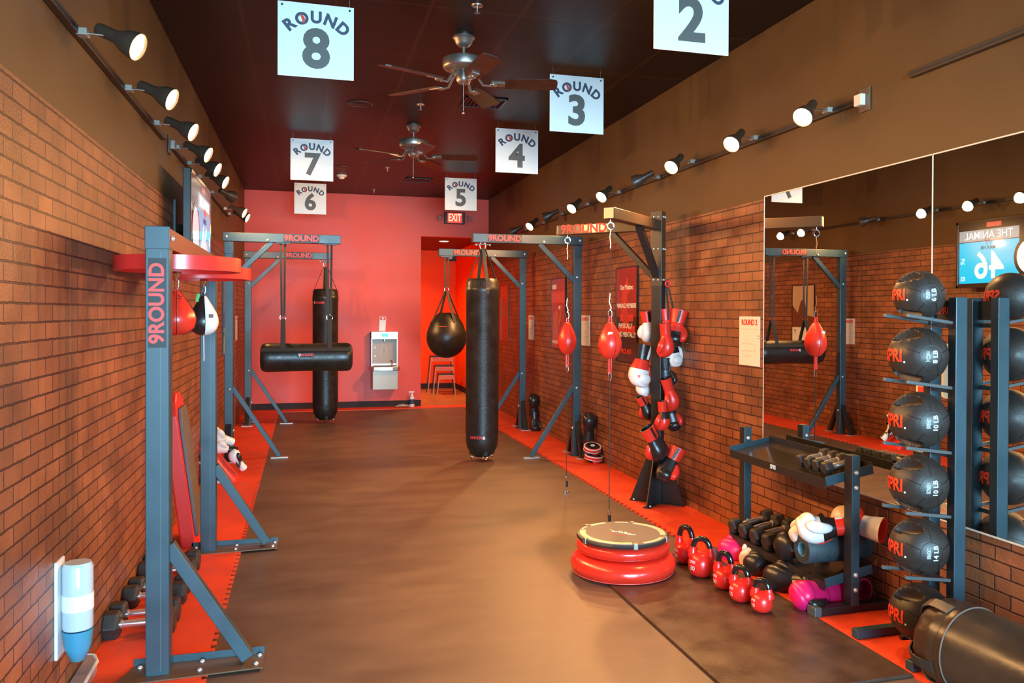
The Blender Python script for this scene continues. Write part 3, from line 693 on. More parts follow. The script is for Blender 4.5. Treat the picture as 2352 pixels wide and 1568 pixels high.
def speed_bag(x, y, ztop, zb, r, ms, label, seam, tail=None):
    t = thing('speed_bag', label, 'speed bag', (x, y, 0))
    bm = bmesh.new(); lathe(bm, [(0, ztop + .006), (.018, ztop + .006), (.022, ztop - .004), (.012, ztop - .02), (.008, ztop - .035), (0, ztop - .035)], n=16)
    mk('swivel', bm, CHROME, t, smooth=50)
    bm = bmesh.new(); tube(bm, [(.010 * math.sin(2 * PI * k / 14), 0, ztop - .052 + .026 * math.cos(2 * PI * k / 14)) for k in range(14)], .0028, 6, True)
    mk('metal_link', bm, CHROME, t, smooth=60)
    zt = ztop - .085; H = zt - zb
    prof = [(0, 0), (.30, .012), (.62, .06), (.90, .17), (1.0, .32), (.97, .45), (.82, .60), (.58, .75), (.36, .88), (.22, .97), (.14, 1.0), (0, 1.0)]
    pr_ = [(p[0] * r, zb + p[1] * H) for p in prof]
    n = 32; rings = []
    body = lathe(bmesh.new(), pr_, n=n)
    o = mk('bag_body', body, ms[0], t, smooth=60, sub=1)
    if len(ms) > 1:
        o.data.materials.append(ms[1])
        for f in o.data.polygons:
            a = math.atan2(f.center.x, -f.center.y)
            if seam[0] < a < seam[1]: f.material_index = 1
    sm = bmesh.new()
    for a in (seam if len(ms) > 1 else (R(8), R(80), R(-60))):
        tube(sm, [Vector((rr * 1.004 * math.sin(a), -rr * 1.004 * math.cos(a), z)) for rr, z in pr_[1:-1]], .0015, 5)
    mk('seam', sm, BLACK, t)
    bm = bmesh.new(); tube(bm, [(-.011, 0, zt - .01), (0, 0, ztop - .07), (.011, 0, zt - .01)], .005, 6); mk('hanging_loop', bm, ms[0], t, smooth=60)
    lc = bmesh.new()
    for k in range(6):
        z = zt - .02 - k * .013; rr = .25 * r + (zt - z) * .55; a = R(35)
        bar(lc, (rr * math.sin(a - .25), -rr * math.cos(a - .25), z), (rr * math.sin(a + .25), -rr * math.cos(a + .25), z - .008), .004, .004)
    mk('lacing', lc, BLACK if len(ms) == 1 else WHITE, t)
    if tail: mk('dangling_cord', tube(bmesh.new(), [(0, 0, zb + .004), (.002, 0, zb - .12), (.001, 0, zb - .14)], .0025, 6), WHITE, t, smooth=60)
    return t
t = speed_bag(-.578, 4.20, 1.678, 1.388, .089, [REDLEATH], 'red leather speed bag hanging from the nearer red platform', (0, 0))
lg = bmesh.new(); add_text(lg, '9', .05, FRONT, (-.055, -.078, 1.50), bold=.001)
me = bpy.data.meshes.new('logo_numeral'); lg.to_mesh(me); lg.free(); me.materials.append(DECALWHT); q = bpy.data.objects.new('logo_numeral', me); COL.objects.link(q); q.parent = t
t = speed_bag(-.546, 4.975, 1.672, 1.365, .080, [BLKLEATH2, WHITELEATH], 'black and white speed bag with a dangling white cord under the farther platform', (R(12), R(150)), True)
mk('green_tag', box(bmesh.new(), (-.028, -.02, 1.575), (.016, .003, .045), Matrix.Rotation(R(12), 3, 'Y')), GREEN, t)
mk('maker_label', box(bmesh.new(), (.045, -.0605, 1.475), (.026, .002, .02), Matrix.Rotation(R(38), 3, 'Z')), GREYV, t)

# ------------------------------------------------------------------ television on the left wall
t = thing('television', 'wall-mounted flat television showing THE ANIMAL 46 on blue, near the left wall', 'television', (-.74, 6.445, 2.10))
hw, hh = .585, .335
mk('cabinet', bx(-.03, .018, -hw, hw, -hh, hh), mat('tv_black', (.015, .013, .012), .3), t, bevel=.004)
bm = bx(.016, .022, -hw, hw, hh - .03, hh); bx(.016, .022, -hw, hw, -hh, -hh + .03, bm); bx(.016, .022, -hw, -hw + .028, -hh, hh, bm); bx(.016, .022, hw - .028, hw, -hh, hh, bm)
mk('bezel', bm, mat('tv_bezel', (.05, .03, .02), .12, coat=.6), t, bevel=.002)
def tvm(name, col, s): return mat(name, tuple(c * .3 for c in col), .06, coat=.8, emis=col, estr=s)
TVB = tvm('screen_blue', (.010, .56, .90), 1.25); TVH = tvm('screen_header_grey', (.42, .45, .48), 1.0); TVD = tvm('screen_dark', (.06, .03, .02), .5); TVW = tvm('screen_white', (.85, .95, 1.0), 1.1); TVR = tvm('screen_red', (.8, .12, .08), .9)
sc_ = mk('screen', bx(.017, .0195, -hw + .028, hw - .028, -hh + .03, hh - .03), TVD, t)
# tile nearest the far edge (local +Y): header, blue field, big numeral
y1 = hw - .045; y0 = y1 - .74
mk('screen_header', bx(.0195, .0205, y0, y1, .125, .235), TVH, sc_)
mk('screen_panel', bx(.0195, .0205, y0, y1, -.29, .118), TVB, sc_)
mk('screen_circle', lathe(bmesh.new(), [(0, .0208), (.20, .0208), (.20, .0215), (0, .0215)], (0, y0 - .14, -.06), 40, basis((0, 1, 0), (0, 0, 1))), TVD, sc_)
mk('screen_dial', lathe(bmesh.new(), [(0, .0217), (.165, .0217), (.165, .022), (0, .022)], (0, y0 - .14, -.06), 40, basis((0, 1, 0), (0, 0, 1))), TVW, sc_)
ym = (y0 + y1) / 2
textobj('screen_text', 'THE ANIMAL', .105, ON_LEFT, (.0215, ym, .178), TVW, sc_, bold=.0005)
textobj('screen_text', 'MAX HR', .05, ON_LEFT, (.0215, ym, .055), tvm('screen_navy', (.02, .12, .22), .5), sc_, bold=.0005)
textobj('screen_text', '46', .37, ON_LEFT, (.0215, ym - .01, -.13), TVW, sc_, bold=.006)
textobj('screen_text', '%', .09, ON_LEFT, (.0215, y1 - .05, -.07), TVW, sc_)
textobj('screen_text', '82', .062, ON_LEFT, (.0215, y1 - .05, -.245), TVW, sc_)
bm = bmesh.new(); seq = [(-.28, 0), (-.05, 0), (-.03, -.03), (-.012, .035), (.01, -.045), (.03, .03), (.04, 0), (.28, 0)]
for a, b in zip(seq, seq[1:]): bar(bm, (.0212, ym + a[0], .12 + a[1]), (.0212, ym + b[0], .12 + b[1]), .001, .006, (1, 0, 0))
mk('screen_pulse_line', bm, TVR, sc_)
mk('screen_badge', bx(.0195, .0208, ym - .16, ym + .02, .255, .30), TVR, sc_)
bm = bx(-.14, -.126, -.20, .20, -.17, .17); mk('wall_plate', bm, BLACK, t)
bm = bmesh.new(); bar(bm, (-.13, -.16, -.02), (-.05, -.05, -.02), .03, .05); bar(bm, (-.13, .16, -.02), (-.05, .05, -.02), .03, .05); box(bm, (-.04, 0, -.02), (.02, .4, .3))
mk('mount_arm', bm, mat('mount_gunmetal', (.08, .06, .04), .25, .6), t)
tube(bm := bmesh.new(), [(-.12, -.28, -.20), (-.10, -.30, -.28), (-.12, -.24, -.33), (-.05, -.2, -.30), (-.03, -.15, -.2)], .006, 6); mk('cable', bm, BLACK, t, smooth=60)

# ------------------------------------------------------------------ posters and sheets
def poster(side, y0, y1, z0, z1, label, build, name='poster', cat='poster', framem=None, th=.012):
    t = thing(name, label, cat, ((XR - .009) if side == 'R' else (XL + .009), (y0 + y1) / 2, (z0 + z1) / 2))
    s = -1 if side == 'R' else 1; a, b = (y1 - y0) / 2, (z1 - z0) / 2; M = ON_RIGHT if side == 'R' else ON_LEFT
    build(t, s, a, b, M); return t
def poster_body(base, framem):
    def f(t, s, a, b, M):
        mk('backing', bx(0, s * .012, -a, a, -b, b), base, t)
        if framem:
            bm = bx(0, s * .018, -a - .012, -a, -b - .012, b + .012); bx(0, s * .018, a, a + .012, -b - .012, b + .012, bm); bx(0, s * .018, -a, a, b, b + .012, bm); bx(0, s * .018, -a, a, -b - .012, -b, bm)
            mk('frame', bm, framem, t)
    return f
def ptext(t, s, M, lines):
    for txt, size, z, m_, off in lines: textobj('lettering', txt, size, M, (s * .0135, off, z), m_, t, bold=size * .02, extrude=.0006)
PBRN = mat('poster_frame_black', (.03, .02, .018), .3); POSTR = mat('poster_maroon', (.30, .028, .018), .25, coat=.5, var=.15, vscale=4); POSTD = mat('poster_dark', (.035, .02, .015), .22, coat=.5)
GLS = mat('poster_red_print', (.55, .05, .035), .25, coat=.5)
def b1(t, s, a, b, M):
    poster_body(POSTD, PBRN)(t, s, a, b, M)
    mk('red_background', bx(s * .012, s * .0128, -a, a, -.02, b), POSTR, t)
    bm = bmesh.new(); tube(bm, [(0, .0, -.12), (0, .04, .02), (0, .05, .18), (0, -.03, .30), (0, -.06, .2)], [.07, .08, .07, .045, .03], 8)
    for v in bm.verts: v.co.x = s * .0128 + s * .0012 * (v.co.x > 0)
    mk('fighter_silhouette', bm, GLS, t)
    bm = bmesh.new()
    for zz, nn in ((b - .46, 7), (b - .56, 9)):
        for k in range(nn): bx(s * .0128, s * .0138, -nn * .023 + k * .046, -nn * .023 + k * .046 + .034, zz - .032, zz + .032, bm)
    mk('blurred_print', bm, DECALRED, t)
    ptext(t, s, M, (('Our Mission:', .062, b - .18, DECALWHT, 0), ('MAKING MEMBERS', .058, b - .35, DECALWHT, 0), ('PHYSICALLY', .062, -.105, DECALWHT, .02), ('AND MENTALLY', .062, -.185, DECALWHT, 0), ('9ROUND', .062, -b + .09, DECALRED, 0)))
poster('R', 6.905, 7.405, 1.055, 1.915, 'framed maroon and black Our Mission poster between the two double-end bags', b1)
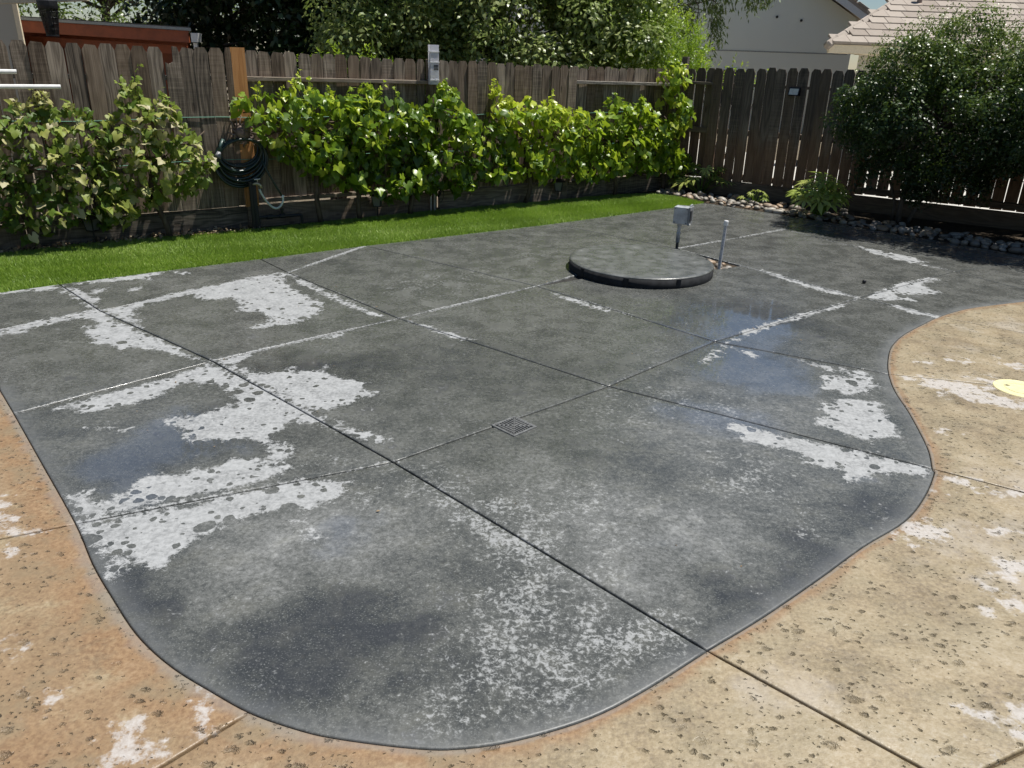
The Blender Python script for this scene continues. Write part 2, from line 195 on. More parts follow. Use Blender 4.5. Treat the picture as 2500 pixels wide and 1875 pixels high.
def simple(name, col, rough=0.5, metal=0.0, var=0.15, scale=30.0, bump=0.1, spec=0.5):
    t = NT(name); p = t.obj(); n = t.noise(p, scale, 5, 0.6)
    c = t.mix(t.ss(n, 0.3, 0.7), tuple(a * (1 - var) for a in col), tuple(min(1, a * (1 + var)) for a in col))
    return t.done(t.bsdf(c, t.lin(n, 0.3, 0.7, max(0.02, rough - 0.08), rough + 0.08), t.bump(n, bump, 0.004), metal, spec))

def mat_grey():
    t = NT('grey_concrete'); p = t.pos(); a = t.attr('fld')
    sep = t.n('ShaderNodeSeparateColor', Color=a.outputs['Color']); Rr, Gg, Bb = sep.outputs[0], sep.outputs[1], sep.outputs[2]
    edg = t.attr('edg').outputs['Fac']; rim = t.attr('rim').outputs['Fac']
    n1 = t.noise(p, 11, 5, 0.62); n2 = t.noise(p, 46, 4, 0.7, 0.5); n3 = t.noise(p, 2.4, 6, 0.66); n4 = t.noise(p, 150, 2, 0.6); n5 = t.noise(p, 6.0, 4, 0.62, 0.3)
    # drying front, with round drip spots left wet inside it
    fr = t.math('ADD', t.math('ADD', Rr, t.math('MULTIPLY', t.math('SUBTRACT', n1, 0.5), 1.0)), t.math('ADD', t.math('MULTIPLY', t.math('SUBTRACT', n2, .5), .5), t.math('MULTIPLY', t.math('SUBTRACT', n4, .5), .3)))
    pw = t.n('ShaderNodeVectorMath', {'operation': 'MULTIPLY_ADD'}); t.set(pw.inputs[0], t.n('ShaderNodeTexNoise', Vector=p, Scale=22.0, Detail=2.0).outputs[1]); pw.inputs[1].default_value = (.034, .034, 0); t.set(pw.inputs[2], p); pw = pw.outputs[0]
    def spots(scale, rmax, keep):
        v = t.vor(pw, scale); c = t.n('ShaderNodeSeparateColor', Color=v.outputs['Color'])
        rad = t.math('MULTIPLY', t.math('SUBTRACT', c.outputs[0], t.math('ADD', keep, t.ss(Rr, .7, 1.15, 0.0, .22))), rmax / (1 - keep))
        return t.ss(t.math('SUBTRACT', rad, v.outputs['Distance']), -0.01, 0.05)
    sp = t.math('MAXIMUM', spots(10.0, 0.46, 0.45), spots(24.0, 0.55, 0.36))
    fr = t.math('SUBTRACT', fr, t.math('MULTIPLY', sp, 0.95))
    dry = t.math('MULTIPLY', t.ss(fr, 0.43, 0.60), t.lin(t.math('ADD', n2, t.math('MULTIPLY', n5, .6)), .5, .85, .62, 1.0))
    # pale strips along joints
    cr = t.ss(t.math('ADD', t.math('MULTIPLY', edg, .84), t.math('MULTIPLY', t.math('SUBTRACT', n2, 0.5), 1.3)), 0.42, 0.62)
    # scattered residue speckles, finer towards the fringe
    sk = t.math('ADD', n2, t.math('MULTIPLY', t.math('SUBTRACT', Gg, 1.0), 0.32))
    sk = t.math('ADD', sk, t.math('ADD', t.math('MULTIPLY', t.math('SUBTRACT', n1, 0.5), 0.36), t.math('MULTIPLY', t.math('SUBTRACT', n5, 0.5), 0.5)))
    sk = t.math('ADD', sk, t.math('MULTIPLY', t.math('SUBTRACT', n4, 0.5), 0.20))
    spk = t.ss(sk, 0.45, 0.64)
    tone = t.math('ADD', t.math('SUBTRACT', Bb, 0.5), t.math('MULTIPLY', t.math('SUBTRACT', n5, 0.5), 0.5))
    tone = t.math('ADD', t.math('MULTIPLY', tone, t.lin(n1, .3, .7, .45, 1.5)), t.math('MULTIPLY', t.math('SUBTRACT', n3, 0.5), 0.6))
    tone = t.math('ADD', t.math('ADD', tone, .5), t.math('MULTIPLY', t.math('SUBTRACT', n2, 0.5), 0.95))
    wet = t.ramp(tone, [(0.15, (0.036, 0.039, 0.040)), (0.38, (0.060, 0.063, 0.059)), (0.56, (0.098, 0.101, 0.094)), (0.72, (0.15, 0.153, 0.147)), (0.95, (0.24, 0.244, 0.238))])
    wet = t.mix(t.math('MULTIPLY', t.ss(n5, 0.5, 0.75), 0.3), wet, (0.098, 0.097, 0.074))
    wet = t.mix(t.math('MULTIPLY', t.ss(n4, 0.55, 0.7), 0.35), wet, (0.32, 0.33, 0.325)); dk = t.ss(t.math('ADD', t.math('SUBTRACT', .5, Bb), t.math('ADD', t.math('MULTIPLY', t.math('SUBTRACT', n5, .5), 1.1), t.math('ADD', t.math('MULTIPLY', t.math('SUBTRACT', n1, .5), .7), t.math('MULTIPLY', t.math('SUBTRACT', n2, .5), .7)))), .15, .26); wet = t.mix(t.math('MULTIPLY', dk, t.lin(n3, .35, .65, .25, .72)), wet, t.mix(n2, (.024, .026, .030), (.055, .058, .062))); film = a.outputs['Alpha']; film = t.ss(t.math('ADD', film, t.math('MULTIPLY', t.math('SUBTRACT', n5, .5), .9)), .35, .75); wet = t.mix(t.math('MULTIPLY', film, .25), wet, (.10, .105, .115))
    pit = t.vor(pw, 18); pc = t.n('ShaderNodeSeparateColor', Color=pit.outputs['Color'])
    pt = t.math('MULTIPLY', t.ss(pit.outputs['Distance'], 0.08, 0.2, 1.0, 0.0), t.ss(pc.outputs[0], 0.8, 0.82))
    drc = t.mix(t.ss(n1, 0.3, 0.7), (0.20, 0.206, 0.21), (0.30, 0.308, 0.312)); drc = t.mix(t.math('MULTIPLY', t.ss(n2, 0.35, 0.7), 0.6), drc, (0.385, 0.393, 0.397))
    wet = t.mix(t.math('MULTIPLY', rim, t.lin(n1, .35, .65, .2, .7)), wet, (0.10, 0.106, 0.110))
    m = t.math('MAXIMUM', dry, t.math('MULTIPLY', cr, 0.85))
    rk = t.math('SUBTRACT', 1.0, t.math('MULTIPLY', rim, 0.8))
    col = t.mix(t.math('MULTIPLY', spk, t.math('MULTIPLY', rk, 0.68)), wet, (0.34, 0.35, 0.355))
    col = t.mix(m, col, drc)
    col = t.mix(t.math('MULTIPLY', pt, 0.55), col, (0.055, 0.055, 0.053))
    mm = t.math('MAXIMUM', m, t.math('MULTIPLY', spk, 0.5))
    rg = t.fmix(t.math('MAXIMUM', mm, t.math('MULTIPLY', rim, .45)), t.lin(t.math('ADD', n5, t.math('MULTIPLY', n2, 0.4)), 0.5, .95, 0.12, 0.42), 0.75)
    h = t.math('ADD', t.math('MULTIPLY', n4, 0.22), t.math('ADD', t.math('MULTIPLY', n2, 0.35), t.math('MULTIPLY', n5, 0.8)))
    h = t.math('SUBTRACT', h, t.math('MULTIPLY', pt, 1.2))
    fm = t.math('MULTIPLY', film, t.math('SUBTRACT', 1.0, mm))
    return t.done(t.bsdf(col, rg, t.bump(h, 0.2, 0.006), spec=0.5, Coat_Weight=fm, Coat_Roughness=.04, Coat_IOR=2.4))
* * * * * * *
Give every line of the material that includes the string "Blender".

The Blender Python script for this scene continues. Write part 3, from line 693 on. More parts follow. The script is for Blender 4.5. Treat the picture as 2352 pixels wide and 1568 pixels high.
The Blender Python script for this scene continues. Write part 2, from line 195 on. More parts follow. Use Blender 4.5. Treat the picture as 2500 pixels wide and 1875 pixels high.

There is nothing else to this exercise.